“Buddy’s friend from Chicago returns an alcoholic.” (picture standing: Meredith Baxter-Birney, Gary Frank, Sada Thompson. seated: James Broderick, Kristy McNichol.)
Decades TV! Thank you! On the weekends they pick an old series and run it 24/7. Luckily it was one of my favorites. Aside from my inherent love of Kristy McNichol, the series was soooooooo well crafted. Dad Doug Lawrence was the prosperous lawyer, Willie was the activist musician son. Mom Kate was the anchor that kept the family safe in stormy seas. Eldest daughter Nancy was the sometimes stable/sometimes brat of the family. Youngest daughter ‘Buddy’ was in a way who the show was centered around? Although not really?
Its hard to explain, but this skinny Tom-boy was really big in the latter part of the 70’s. She was everywhere! Magazine covers, movies, TV Specials, Battle of the Network Stars, posters, it was phenomenal. James Broderick and Sada Thompson really set the tone for the show. Calm, steady, anchored parental figures. Kind of the next step My Three Sons, but with personalities. A show where people wore slippers and robes at bedtime. Had a dining room. The furnishings of the house were all things you would see in an upscale consignment shop today. Meredith Baxter was a sleeper. In the early part of the 70’s she starred in ‘Bridget Loves Birney‘, then family, then Family Ties in the early to mid 80’s. Gary Frank was quintessential 70’s, Love Boat and a bunch of other shows.
But the episode from the title: Childhood’s End – Buddy’s childhood friend is moving back and the reaquainting process is a bumpy road! Her friend Laura is a teenage alcoholic! It works out in 59 minutes, but it was nip and tuck for awhile there! I tell you what. The show had various characters come and go over 5 seasons, it was quite nice. But all that wasn’t what made it special, it was something else. Something indefinable. People did the right thing on that show. They were concerned about other people. They were responsible. They weren’t pointless smartasses. They weren’t mean. They wanted to study hard and get good grades, not to step on people climbing the corporate ladder, but because it was the right thing to do.

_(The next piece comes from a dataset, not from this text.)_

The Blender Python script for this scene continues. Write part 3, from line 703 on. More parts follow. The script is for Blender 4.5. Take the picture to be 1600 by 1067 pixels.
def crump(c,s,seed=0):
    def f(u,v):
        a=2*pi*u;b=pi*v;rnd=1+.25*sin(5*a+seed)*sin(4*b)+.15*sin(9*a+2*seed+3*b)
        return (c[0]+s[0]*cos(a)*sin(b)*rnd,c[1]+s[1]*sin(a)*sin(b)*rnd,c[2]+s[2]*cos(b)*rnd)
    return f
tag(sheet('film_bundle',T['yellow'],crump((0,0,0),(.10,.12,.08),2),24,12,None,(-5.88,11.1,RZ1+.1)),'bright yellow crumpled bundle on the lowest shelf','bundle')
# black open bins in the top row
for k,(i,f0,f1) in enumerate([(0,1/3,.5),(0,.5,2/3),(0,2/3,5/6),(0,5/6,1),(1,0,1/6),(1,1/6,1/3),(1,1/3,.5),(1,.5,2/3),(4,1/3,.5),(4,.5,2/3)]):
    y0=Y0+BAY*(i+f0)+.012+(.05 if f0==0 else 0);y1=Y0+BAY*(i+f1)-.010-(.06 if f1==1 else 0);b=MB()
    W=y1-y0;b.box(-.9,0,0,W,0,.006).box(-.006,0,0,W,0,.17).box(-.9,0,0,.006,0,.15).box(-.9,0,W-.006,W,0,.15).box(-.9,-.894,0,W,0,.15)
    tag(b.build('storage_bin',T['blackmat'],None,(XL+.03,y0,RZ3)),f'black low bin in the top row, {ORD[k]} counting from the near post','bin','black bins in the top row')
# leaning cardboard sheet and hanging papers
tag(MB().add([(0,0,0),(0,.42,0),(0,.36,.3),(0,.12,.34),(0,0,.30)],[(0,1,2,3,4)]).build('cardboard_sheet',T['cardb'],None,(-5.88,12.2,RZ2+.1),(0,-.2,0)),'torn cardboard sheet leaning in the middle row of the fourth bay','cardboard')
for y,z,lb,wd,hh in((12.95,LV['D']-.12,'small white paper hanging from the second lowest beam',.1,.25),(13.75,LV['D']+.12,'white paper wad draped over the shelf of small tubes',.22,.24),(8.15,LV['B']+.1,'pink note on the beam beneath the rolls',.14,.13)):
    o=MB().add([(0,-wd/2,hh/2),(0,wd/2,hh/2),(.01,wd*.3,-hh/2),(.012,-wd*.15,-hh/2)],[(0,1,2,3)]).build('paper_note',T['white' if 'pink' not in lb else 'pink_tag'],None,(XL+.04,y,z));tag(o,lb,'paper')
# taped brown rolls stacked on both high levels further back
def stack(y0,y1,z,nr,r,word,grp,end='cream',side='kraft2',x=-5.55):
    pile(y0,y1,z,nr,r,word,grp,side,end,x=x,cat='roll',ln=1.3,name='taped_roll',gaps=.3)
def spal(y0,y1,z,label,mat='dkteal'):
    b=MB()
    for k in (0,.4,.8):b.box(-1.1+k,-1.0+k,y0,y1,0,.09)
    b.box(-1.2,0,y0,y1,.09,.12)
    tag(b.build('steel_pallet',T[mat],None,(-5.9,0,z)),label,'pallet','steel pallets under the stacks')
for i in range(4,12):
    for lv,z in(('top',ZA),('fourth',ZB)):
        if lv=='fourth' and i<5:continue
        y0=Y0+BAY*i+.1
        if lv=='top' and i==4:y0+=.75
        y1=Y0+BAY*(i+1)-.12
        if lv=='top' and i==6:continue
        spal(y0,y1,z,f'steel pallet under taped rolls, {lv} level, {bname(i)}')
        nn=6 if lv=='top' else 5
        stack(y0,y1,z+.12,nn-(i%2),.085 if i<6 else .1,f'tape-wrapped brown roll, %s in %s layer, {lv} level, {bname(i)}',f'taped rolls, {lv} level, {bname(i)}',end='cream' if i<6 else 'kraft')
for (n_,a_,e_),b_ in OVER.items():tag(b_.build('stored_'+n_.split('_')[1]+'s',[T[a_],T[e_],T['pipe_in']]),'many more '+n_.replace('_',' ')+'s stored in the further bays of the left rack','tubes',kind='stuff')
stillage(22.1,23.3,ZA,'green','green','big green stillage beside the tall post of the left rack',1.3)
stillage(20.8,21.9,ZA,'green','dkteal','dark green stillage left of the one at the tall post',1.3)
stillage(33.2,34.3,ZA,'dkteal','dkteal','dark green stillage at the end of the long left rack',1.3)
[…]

family (the lowercase is on purpose) might not have been the last gasp of decent family shows, but it was close. It was definitely not a “sit-com”, but a continuing night time drama? What Leave it to Beaver would have looked like nearly 20 years later? It was special. I included the IMDB link to it above. Maybe someone knowledgeable could tell from the producers or the production company why it was such a class act. I don’t know why it was, I just know that it was.
You know I got to thinking about this later, and I think I stumbled upon something. ABC in that period of the 70’s was the epitome of low-brow trash TV (the good stuff). Starsky & Hutch, Charlie’s Angels, Happy Days, Laverne & Shirley. I think it was the network’s attempt to say, “See! We can do good stuff too!” I wonder.
“The trials and tribulations, joyous occasions and heartbreaking moments of the Lawrence family: lawyer father Doug, housewife Kate, married (and quickly divorced) daughter Nancy, teenage son Willie and just-hitting-puberty daughter Buddy. In this critically acclaimed series, we watched various Lawrences fight, fall in love, become ill, graduate school, begin new jobs and, most of all, love each other.” – Marty McKee
In 1988, a reunion movie was planned, and the cast, with the exception of the late James Broderick, agreed to reunite for the project. The writer’s strike would have the project be placed on hold, and then later dropped from production. – IMDB
“I remember ‘Family’ as a very well acted show about chronically upset, depressed people. It was full of angst. Thirtysomething had the same producers so that should tell you something. Kristy McNichol was quite good as Buddy. I wish she would do more acting.” – IMDB
It ran from 1976 to 1980.




Wow! I had forgotten all about this show! Thanks for the reminder!
I keep beating that poor dead horse, but I don’t see anything on modern TV like it. Thanks for visiting.